Unfortunately the prospect is purely fictional.  In a world of unlimited variety it is irresponsible to presume that everything will blend. Prolonged speculation that oligarchy is the answer is like thinking a cloudy day will obscure one’s pain. But neither the objection nor the regret will succeed to safeguard the assembly. Some things are plainly irreversible. Therefore while it is understandable to seek a return to imagined prior uniformity, while people cannot be blamed for disliking disruption of their erstwhile placidity, the world is moving on.  The proliferation of the internet and Artificial Intelligence, combined with its complexities of social media (which the ruling class naturally seeks to restrain) is a far greater innovation than printing and the written word; it is a medium that transcends and broadens the scope and manner of traditional communication.

Oligarchy (from Ancient Greek rule by few) is a form of government in which power rests with a small number of people.

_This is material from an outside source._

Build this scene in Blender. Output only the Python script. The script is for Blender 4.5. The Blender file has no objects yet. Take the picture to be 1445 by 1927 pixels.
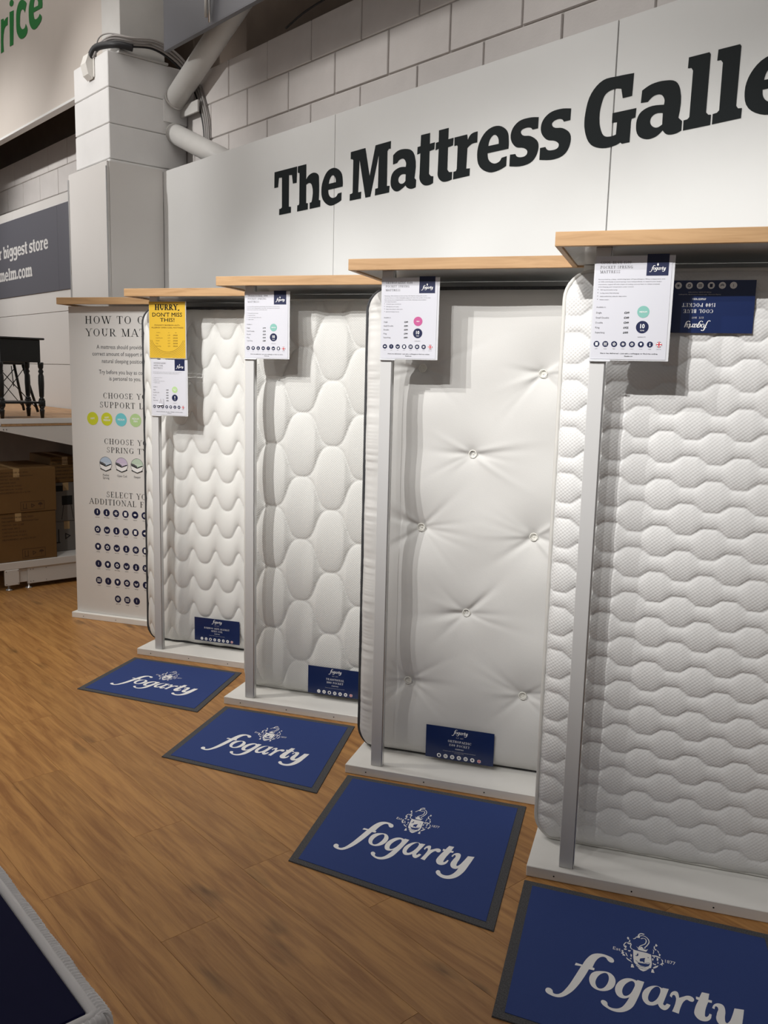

These people may or may not be distinguished by one or several characteristics, such as nobility, fame, wealth, education, or corporate, religious, political, or military control.

George Bernard Shaw: I now want to give the common man weapons against the intellectual man. I love the common people. I want to arm them against the lawyer, the doctor, the priest, the literary man, the professor, the artist, and the politician, who, once in authority, is the most dangerous, disastrous, and tyrannical of all the fools, rascals, and impostors. I want a democratic power strong enough to force the intellectual oligarchy to use its genius for the general good or else perish.